Writing - The character dialogue is... mostly dumb and uninteresting. I'd like to be interested in talking to these people, but I'm not. The yandere butcher at least has something interesting about her, but even she is to all appearances a shallow stereotype. Could seriously use some show-don't-tell, or just a complete overhaul of their scripts.

Referential Humor - The collectible resources from bushes with the stupid movie references are just incredibly lame while they have nothing backing them up. Why do we want "despicable" berries? What the fuck does it mean for a pebble to be a "people's pebble"? If you can build these things up with explanations, give a second meaning to the joke, then they could be funny. For instance, maybe the despicable berries taste horrible unless they're cooked just right, and the pebbles have a prized mineral in them or are a popular shape. But while it's just "pop culture lulz!" it's not funny, it's annoying and stupid. Either do something WITH the references, or remove them, please.

Random Resources - Sometimes the collectible things in the forest aren't the usual collection resources, but a handful of gold or exp or a monster drop just hanging out which doesn't even bring up the harvest wheel. I don't get what's going on here, and it seems lazy, doesn't fit with the rest of the game aesthetic very well.

Have I Saved? - Using the Esc menu to return to the main menu warns that unsaved progress may be lost, but the game doesn't tell me anywhere when my game is being saved. This should be indicated somehow. I was afraid I might lose all my progress because the game had never saved - that wasn't the case, I was able to reload right back where I was, but I had no way of knowing that before I tried it.

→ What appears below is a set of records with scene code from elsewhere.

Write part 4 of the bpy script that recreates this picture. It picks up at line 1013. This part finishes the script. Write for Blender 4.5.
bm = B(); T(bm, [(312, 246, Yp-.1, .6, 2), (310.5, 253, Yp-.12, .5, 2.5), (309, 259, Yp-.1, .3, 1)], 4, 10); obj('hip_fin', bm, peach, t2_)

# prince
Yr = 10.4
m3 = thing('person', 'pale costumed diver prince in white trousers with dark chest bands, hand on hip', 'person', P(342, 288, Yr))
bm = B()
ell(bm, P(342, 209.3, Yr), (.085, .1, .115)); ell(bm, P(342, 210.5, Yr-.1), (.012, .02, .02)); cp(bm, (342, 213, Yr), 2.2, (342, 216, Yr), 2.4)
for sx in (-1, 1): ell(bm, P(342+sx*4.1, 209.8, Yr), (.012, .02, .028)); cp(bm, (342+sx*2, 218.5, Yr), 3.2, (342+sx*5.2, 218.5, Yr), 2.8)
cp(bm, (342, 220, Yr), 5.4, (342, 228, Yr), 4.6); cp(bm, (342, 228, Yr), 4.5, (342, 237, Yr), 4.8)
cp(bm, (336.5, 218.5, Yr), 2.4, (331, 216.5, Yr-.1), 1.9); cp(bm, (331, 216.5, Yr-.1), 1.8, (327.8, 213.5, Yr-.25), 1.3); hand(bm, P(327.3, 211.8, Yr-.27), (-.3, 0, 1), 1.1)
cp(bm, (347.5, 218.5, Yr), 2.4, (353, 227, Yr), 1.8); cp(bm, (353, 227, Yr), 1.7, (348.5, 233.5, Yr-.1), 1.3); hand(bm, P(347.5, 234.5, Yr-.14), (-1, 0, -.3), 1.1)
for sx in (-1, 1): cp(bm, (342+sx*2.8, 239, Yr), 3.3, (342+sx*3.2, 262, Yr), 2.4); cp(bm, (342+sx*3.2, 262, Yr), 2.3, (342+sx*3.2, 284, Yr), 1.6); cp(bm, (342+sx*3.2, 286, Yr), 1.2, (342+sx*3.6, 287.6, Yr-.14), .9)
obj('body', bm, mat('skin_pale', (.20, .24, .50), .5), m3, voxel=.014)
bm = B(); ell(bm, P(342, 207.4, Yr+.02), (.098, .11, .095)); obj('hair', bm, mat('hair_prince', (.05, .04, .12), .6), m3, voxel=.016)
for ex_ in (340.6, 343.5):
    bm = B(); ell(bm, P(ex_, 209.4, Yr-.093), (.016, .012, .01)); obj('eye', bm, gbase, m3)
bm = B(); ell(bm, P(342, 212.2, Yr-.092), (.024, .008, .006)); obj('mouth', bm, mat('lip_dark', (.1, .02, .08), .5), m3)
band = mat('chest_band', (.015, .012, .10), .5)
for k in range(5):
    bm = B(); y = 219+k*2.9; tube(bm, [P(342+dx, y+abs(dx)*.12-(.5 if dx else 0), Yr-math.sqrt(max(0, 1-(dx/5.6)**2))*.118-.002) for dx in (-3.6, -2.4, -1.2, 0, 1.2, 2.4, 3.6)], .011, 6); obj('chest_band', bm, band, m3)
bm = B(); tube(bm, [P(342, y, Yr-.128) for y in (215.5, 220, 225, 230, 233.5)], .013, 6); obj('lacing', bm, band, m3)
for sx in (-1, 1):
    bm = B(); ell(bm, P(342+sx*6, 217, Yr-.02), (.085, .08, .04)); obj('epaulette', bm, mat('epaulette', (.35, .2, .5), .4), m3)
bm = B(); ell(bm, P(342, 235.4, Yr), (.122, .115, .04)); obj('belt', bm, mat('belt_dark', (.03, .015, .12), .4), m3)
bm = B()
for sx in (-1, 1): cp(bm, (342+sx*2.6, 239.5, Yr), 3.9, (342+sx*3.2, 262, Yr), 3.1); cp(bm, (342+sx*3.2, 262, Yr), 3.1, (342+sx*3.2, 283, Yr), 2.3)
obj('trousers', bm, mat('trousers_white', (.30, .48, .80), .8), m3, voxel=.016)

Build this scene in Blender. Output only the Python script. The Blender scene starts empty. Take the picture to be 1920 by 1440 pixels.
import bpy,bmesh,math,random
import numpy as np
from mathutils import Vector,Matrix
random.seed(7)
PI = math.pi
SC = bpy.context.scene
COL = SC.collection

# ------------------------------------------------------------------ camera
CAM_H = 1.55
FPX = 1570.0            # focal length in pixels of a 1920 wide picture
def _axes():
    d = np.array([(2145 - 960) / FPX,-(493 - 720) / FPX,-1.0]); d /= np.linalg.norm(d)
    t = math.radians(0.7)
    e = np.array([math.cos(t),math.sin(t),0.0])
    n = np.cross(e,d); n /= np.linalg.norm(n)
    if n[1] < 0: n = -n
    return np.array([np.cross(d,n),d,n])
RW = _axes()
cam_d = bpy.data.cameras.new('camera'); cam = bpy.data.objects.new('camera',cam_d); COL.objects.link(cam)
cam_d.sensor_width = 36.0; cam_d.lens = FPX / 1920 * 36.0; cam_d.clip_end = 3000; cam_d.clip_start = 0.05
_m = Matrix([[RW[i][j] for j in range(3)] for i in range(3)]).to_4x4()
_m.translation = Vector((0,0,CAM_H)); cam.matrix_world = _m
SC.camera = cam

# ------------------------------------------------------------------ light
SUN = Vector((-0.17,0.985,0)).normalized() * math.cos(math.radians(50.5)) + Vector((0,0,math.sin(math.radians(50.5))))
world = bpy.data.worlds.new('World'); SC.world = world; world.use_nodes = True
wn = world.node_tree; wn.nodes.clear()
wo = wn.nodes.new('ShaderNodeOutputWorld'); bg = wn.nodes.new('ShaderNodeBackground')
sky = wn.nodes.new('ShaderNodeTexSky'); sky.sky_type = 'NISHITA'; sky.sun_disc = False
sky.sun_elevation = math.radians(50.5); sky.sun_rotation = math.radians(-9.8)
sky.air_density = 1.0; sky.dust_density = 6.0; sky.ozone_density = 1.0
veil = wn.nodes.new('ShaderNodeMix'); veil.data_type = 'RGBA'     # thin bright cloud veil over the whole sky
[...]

UI Information - The information about enemies you can unlock by defeating five of them seems poorly laid out and communicated. The height, weight and lore seem irrelevant to anything (we don't need stories about these critters unless those stories will give useful clues to something in the game or are very interesting on their own - they currently are not). What would be really handy here that we don't have is a little reminder of what weapon strike they're vulnerable and resistant to - this is something we'll already know if we've fought them a bit, but if you leave the game for a while and then come back, it would be useful to be able to check it without having to trial-and-error it out again. Furthermore, it would just make sense for it to be there, and feels like it doesn't make sense for it not to be. What if the lore section were to explain, in an interesting way, why for example lunges are strongest against sucky duckies? Then it might be worth reading.

Also, I'd strongly recommend using icons instead of red and green text to show an enemy's environmental strengths and weaknesses - like a raindrop if it's affected by rain. This could be done in several ways - have a Strengths and Weaknesses column for instance, and the raindrop symbol (or whatever else) in the appropriate category. Or you could use more symbols to convey strong-in and weak-in conditions for each environment state. Pictures are much easier to interpret at a glance, once the player learns what they mean (perhaps include an accessible tutorial page and/or explanatory tooltips when hovering over the symbol).

Item Stats & Content - I found a "favourite person" jumper that would have offered no armor bonus at all, just +2 evasion, and was still more expensive than the itchy jumper I had already. Equipment available from the smith and weaver seem to have randomized properties. That's alright, although they don't always make sense. Also, some armors have an element, but it's not clear what affect that has - does it make you resistant to the elements weak against that and vulnerable to the ones that have an advantage? If so, please communicate this. Tooltips would help. Some kind of message or special effect in combat if you're taking more or less damage because of elemental effects of your armor would help a lot too. Also, although I've leveled up the townsfolk several times, it seems like I stopped seeing new kinds of weapons and equipment pop up after level 2 or 3. Have they not been developed yet or is there something holding up their release?

Scrollbars - A lot of windows have scrollbars that allow you to scroll through an uncounted number of completely empty pages for no reason. Please disable scrolling to extra pages when there is nothing on them to see.

Broken:

Farming - Doesn't seem to be working at all. Standing in the field where the square selector comes up, clicking the buttons on screen does nothing. Also, the farmer lady is glitched, and every time I talk to her she will rebuke me for failing to "water them every day" and give me more carrot seeds. I can get lots of carrot seeds this way and then sell them back to her for free money. Also, this seems like something that should have more tutorial available. Not everyone has played Harvest Moon or Stardew Valley.

Invisible Resources? - Sometimes I get a hand icon out of nowhere and I can collect something with the harvest wheel, including in town sometimes, despite not having seen anything on the ground before or after. Is this a missing sprite issue, or is there something so subtle I'm not seeing it, or what? Additional context cues are required here because what's happening isn't clear.

Damage Counting Glitch - When I finish off an enemy with a multi-strike attack (which happens fairly often, since I'm using knives), the next attack that hits it doesn't stack on the existing negative hit points, but starts from zero. For example, if I hit a wheatsniffer with an attack that brings it to -4, and then I hit it again for 20 more points of damage, it's final hit point total reads -20, instead of -24. Since this only seems to happen when an enemy has already died, it doesn't really matter, but it annoys me.

Menu Freeze - Sometimes when I bring up the main menu, none of the buttons will work until I close it with Esc and re-open it again. This seems to happen when I had another menu open (like my Inventory) or was standing near an interact-able person or thing.

Height/Weight Stats - For all the enemies I've unlocked hunter quest information about, the size and weight stats read 0. I guess whatever's supposed to be going on here isn't implemented yet?

Last a Day - The baker's goods which are supposed to last only one day still last until you rest, even if that's not for five days, making the advice you hear from the baker and your father to eat them in the morning pointless and wrong. I think the items would be worth having even if they do only last one day (from midnight to midnight, or 24 in-game hours, whichever way you want that mechanic to work), but the conflict between instructions and mechanics is a problem.